[Records with scene code]

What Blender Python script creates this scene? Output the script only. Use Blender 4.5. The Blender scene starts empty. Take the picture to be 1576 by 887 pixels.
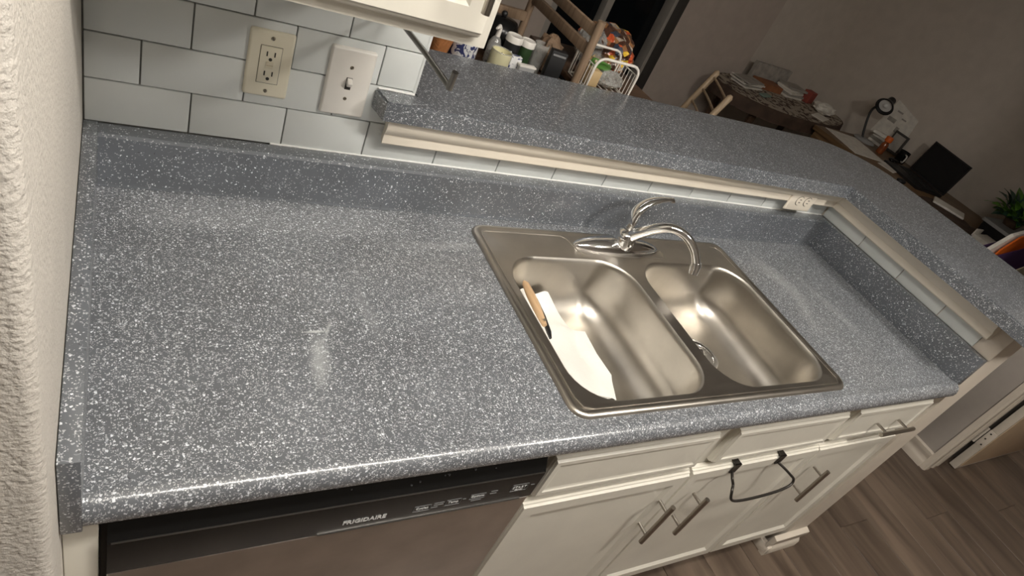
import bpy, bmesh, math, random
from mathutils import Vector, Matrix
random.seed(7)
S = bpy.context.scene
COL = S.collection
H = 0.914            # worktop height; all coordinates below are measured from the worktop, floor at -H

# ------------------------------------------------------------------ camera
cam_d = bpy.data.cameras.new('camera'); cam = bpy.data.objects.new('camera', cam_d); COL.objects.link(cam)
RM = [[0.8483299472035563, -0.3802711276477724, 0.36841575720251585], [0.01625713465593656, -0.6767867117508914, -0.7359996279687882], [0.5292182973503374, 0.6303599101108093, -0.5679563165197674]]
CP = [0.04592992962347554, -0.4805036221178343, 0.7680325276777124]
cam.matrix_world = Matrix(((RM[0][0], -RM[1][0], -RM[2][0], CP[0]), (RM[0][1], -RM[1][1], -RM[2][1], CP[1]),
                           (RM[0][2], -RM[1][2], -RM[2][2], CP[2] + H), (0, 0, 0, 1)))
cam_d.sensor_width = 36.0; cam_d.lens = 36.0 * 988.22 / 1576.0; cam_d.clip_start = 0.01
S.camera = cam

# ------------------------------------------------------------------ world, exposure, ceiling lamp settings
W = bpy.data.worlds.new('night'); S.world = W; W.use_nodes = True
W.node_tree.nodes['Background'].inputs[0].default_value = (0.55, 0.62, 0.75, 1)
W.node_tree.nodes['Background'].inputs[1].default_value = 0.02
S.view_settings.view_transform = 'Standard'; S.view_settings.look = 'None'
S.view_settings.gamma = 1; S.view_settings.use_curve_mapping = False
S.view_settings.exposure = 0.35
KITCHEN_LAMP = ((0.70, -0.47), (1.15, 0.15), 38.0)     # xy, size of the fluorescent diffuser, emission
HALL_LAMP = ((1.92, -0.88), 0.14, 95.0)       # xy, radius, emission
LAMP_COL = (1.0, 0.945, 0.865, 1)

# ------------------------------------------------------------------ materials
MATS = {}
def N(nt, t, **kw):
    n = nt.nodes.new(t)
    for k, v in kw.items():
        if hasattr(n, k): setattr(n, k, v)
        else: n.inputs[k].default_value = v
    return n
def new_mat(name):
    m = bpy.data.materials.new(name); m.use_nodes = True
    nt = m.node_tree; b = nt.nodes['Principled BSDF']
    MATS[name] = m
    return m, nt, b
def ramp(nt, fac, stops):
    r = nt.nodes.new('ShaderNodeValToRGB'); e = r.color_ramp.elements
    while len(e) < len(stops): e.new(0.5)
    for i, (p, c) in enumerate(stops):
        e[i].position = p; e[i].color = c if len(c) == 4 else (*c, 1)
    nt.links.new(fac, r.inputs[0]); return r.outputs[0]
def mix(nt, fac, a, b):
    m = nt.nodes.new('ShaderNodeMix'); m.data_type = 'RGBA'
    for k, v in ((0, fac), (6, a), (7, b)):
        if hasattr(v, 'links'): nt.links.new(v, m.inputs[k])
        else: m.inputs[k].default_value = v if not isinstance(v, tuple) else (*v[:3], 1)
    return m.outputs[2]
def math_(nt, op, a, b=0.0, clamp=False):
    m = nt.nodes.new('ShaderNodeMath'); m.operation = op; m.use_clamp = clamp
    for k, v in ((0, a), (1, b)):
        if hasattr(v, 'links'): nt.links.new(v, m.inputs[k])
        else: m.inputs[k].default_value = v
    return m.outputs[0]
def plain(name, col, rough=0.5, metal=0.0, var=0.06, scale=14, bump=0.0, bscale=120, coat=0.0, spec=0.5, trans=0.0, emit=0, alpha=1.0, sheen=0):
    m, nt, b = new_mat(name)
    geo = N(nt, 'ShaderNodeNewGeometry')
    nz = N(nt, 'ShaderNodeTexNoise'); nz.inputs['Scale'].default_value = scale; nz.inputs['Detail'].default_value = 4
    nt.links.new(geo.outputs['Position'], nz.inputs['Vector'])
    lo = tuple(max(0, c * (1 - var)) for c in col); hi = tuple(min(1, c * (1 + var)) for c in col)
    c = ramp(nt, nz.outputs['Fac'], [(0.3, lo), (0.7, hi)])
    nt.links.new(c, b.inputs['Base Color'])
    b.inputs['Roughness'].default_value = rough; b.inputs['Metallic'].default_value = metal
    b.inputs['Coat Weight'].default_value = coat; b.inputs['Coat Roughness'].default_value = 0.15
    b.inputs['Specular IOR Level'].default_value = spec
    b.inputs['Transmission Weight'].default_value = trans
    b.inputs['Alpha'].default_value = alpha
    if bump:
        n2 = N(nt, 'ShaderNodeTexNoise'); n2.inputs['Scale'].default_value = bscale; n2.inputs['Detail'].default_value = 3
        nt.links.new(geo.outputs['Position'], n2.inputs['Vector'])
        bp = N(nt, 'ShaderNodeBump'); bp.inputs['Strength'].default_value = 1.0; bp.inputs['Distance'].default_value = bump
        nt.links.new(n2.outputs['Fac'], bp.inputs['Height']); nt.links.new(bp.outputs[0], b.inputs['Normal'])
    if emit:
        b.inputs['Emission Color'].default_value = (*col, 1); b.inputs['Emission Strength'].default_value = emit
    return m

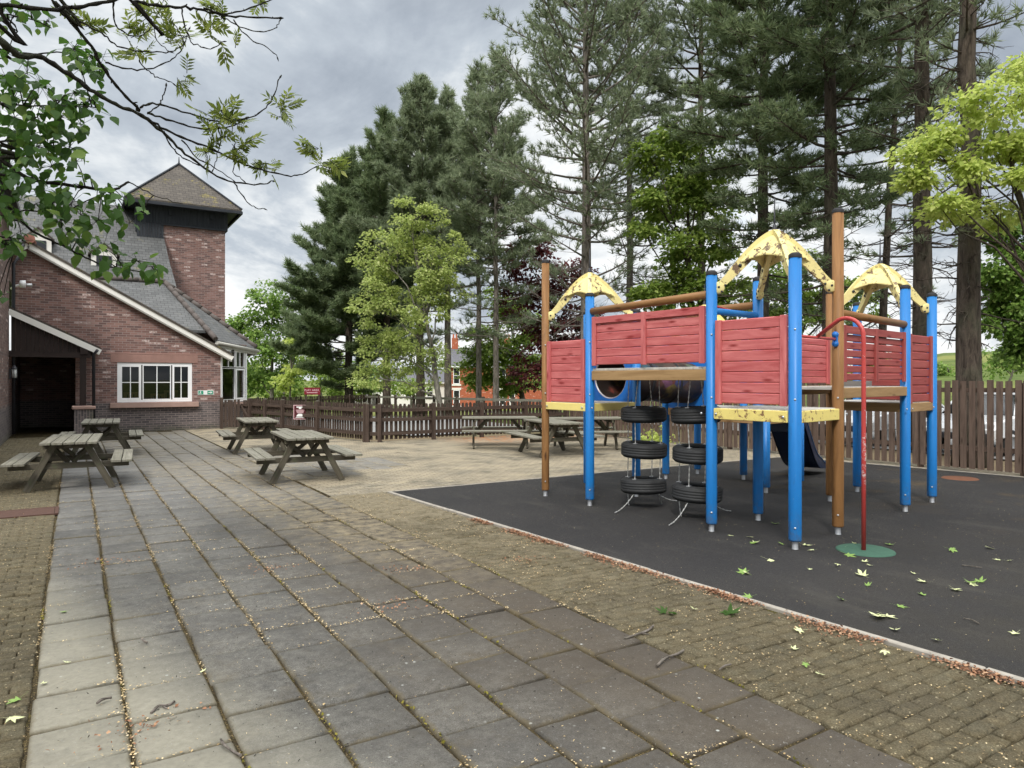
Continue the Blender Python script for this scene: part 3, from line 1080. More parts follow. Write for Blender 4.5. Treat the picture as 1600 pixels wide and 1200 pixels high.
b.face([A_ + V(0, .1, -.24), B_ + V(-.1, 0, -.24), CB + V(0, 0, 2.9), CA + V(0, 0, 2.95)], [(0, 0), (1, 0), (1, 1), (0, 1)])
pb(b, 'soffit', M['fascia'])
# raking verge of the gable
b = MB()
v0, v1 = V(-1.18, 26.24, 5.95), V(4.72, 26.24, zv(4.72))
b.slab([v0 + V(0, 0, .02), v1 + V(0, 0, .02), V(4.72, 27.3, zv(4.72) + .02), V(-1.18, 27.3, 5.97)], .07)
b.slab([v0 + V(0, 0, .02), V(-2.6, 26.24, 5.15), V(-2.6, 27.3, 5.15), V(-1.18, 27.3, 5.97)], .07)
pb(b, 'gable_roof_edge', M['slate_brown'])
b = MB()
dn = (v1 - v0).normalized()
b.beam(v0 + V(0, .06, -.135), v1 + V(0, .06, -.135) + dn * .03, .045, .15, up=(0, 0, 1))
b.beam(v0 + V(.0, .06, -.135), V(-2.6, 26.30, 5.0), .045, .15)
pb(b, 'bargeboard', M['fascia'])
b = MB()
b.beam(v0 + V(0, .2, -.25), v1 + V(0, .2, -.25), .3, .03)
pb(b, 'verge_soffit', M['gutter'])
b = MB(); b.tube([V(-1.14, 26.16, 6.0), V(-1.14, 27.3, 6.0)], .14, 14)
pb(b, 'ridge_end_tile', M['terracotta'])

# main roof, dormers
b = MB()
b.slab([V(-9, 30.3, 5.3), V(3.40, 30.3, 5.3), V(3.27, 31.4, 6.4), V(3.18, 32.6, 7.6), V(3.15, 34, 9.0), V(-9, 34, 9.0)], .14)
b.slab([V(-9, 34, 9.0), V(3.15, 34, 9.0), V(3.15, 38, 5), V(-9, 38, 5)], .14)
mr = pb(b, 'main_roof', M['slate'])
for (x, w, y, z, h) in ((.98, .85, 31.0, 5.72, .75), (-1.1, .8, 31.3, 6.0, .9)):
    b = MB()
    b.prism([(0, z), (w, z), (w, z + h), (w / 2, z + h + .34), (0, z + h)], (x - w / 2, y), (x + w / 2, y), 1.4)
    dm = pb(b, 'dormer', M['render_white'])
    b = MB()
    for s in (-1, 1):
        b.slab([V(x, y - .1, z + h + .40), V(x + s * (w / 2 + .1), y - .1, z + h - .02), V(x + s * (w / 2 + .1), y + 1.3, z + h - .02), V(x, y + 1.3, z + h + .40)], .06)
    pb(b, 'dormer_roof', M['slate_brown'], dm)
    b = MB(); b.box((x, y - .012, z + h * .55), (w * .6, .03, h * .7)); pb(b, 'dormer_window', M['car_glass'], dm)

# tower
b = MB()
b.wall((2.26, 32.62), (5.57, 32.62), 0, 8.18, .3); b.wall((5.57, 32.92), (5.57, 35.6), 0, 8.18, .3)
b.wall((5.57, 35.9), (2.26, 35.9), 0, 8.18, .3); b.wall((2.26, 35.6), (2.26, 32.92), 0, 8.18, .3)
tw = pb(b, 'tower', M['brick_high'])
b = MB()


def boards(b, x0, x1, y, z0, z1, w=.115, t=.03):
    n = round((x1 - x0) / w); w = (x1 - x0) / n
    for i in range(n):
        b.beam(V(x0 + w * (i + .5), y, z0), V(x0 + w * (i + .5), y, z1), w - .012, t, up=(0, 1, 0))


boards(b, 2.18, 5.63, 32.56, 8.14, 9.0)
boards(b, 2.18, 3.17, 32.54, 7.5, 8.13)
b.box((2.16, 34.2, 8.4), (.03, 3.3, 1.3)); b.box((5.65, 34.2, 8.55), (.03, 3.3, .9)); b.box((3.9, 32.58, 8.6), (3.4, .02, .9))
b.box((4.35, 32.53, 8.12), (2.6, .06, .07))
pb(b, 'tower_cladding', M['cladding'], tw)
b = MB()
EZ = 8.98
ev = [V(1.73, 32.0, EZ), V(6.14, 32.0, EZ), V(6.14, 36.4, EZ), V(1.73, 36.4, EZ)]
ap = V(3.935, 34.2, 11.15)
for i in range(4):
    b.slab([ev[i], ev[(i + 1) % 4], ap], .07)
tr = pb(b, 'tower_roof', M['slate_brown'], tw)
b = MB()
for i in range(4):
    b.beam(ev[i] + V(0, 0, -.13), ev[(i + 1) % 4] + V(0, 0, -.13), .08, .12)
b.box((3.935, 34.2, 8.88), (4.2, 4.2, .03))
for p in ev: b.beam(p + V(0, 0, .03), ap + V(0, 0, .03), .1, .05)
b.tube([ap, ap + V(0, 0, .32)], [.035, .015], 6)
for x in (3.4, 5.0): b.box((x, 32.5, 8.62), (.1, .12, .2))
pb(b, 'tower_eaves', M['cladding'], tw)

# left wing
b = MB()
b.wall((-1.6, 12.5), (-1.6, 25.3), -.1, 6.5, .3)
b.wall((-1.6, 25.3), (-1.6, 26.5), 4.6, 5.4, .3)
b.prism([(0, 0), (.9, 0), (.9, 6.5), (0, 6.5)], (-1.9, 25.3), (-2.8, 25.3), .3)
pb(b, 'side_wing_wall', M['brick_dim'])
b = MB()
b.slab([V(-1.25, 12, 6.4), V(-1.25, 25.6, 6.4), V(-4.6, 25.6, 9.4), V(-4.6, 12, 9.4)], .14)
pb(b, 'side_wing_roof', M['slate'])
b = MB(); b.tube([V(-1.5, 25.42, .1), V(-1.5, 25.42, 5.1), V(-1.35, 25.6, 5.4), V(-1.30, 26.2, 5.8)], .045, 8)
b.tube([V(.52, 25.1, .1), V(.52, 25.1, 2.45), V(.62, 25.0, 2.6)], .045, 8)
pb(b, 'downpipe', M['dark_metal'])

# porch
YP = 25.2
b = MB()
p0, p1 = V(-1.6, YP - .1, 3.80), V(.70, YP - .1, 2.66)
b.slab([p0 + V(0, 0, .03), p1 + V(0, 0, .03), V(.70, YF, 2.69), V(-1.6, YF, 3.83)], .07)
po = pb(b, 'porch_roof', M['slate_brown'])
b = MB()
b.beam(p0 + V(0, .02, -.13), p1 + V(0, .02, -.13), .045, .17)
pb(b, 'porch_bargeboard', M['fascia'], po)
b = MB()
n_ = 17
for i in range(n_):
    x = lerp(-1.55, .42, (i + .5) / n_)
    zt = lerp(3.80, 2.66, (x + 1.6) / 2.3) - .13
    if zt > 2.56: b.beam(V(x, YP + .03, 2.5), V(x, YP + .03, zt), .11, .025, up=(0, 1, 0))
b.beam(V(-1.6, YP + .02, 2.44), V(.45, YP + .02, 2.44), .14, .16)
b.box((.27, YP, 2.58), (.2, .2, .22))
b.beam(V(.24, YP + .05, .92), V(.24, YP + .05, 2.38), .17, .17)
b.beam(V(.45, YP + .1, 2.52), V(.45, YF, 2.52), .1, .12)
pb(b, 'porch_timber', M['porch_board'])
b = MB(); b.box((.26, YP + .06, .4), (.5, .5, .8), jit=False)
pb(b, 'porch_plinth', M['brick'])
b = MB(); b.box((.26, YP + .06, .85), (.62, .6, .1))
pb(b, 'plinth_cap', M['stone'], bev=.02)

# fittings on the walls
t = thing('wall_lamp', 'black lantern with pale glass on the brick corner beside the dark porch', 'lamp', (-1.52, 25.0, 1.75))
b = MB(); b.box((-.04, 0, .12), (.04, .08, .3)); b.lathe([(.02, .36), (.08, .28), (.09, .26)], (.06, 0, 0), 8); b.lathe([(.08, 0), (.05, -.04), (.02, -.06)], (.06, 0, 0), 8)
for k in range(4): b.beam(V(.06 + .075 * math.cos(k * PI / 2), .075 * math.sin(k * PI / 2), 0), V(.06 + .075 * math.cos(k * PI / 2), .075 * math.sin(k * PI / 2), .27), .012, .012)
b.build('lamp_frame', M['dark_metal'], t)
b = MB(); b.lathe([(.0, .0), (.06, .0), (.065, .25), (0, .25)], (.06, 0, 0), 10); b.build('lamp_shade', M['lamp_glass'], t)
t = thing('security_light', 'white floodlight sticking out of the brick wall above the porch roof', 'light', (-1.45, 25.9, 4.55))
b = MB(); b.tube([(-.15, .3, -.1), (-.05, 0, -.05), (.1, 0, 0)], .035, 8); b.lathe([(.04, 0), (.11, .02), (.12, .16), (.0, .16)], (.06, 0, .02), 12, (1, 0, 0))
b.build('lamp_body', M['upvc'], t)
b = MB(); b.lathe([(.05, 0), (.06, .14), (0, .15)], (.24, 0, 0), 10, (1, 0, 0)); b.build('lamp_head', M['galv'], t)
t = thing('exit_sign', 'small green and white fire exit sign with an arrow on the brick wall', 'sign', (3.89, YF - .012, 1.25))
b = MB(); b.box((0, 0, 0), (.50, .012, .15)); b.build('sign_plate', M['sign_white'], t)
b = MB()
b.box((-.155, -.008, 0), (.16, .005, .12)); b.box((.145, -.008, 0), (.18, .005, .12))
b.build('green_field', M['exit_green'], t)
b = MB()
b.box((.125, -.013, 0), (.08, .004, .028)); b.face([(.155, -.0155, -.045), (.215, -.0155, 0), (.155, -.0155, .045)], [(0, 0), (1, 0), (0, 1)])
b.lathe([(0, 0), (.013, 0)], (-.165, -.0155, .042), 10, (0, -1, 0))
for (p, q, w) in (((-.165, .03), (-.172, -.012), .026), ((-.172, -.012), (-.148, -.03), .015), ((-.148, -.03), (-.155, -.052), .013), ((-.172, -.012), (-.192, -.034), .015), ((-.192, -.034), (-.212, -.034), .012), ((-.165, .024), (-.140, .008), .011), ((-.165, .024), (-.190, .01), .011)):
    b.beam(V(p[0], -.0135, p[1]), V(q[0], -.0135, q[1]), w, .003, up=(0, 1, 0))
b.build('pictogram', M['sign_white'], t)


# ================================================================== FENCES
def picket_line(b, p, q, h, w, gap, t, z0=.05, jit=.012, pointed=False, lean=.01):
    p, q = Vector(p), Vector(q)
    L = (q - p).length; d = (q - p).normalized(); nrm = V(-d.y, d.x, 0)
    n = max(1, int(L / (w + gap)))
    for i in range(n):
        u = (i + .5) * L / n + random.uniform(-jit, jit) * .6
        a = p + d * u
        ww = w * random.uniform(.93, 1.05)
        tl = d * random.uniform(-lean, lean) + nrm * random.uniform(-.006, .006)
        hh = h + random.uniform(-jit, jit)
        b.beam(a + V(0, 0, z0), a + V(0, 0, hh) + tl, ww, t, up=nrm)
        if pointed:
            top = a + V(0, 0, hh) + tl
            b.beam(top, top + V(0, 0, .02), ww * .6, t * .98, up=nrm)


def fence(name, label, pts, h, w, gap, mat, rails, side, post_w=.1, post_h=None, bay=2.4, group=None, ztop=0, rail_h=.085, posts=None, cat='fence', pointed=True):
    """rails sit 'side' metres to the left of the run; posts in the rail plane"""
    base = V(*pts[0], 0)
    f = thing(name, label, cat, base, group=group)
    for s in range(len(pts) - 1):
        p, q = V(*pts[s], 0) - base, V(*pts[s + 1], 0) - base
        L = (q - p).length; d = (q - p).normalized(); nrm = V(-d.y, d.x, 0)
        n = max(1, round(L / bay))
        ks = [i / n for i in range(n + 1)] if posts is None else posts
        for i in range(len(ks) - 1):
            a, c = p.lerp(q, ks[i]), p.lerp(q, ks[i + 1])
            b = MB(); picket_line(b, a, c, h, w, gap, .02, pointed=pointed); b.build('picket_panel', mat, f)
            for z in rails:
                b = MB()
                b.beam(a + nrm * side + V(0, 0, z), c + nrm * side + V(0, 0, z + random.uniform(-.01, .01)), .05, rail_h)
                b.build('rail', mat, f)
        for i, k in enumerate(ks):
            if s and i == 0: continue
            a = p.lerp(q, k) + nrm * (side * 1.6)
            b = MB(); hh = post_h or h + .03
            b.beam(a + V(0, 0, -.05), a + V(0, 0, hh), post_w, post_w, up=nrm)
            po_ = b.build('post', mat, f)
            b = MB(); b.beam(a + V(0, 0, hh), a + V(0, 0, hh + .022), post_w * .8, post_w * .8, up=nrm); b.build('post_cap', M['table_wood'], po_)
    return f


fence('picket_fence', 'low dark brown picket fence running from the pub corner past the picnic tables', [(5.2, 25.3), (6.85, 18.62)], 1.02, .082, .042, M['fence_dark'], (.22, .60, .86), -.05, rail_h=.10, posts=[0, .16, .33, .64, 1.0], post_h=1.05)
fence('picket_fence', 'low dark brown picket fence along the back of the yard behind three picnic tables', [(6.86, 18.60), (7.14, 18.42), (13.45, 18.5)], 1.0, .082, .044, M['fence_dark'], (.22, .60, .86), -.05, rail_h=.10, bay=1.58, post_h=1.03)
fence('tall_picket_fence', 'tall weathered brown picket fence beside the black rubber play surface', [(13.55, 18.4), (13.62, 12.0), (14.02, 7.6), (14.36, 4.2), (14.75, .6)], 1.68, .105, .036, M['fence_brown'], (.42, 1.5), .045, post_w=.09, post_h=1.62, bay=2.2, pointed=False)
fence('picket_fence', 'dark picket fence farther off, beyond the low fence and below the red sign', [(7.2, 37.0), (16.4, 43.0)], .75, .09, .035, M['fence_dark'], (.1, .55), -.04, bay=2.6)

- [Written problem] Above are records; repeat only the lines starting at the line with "pb(b, 'porch_timber', M['porch_board'])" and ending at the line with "pb(b, 'plinth_cap', M['stone'], bev=.02)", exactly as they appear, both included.

- [Output for this task]
pb(b, 'porch_timber', M['porch_board'])
b = MB(); b.box((.26, YP + .06, .4), (.5, .5, .8), jit=False)
pb(b, 'porch_plinth', M['brick'])
b = MB(); b.box((.26, YP + .06, .85), (.62, .6, .1))
pb(b, 'plinth_cap', M['stone'], bev=.02)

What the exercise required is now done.